Daftar Kasus Pelanggaran HAM Masa Lalu Soeharto yang Jadi Alasan Penolakan Gelar Pahlawan Nasional

Sejumlah kasus pelanggaran HAM menjadi alasan utama penolakan usulan gelar Pahlawan Nasional kepada Soeharto.

Dok. KOMPAS.com
DAFTAR KASUS HAM SOEHARTO - Foto arsip Presiden ke-2 RI, Soeharto. Pengusulan Soeharto sebagai Pahlawan Nasional mendapat penolakan sejumlah pihak dikarenakan adanya sejumlah catatan pelanggaran hak asasi manusia (HAM) pada masa lalu. Soeharto sendiri masuk dalam daftar 40 nama yang diajukan Dewan Gelar kepada Presiden ke-8 RI, Senin (10/11/2025). 
Ringkasan Berita:
  • Pemberian gelar Pahlawan Nasional kepada mantan Presiden Soeharto memicu kontroversi.
  • Akademisi menyebut Soeharto memiliki keterlibatan dalam sejumlah pelanggaran HAM berat.
  • Sejumlah kasus pelanggaran HAM ini menjadi alasan utama penolakan usulan gelar terhadap Soeharto.

 

TRIBUNJATIM.COM - Rencana pemberian gelar Pahlawan Nasional kepada mantan Presiden Soeharto memicu kontroversi.

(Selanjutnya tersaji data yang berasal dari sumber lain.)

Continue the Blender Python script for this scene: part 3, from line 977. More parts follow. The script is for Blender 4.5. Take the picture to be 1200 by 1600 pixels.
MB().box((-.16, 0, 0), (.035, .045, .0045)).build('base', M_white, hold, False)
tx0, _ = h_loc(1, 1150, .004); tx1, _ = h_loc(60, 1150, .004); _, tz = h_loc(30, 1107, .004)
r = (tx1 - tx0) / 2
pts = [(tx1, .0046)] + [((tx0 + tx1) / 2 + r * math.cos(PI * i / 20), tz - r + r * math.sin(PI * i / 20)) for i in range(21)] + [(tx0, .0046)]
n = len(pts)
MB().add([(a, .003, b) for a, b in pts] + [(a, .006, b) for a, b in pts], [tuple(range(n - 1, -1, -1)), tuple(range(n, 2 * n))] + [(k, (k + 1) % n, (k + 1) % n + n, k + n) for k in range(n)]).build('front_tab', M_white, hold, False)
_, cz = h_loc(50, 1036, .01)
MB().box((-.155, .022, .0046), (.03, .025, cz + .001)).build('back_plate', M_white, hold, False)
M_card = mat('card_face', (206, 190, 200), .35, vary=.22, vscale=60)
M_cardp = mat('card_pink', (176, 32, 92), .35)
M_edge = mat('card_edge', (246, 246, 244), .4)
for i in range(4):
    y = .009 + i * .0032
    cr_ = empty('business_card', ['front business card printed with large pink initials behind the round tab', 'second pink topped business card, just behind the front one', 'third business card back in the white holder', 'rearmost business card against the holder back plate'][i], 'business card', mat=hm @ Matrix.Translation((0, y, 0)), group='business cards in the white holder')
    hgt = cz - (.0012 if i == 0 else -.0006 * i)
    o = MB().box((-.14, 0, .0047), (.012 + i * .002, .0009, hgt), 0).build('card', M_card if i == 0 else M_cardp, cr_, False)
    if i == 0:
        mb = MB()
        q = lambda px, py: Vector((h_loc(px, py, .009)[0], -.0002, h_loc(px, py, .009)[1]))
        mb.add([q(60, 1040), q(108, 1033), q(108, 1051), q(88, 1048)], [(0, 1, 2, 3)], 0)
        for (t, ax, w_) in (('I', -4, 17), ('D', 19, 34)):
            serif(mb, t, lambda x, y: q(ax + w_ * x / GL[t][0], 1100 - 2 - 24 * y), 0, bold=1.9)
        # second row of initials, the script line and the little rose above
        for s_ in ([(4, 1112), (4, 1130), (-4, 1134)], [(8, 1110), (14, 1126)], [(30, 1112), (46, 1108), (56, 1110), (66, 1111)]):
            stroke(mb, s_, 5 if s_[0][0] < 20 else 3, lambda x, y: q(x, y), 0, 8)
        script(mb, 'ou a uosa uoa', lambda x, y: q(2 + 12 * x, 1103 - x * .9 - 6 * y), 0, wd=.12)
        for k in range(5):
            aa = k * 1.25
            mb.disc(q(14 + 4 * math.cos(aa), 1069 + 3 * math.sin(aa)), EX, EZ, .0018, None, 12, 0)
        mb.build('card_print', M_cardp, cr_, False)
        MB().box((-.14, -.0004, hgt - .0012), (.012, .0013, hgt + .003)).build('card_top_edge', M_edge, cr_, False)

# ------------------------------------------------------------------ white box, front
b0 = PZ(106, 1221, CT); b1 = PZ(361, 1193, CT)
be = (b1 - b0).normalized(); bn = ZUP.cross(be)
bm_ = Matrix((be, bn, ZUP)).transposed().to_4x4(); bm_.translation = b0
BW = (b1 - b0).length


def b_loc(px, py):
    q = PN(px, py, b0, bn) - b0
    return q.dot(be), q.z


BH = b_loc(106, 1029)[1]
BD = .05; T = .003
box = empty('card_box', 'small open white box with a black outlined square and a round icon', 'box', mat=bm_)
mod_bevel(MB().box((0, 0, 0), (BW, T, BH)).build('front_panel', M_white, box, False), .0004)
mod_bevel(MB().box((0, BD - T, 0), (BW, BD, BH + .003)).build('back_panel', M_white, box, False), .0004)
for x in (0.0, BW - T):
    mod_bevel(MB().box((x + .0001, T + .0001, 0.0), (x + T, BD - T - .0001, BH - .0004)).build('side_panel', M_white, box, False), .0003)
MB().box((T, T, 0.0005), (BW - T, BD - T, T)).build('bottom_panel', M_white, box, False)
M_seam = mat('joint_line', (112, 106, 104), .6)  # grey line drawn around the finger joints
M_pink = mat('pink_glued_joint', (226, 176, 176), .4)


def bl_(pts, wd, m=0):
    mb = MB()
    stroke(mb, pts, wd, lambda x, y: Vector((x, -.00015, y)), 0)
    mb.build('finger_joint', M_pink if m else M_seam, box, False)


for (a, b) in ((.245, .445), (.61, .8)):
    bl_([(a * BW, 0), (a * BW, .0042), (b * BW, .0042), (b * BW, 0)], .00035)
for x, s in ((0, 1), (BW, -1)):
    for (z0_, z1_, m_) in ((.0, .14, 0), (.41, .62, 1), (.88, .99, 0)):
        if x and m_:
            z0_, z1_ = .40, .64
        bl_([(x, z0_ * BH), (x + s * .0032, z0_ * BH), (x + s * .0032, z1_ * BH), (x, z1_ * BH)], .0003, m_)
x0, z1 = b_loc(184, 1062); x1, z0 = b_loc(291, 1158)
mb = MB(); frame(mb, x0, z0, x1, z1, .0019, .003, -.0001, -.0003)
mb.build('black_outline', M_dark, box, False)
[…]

Usulan ini masuk dalam daftar 40 nama yang diajukan Dewan Gelar kepada Presiden ke-8 RI.

Sebanyak 500 aktivis dan akademisi menyatakan penolakan melalui deklarasi di Kantor LBH, Menteng, Jakarta Pusat, Selasa (4/11/2025).

“Gelar Pahlawan Nasional untuk Soeharto harus dibatalkan. Presiden seharusnya menolak usulan ini,” tegas Usman Hamid, Direktur Amnesty International Indonesia (AII).

Pada kesempatan yang sama, Guru Besar Filsafat Sekolah Tinggi Filsafat (STF) Driyarkara, Franz Magnis Suseno, atau umum dikenal Romo Magnis menekankan, Soeharto memiliki keterlibatan dalam sejumlah pelanggaran HAM berat.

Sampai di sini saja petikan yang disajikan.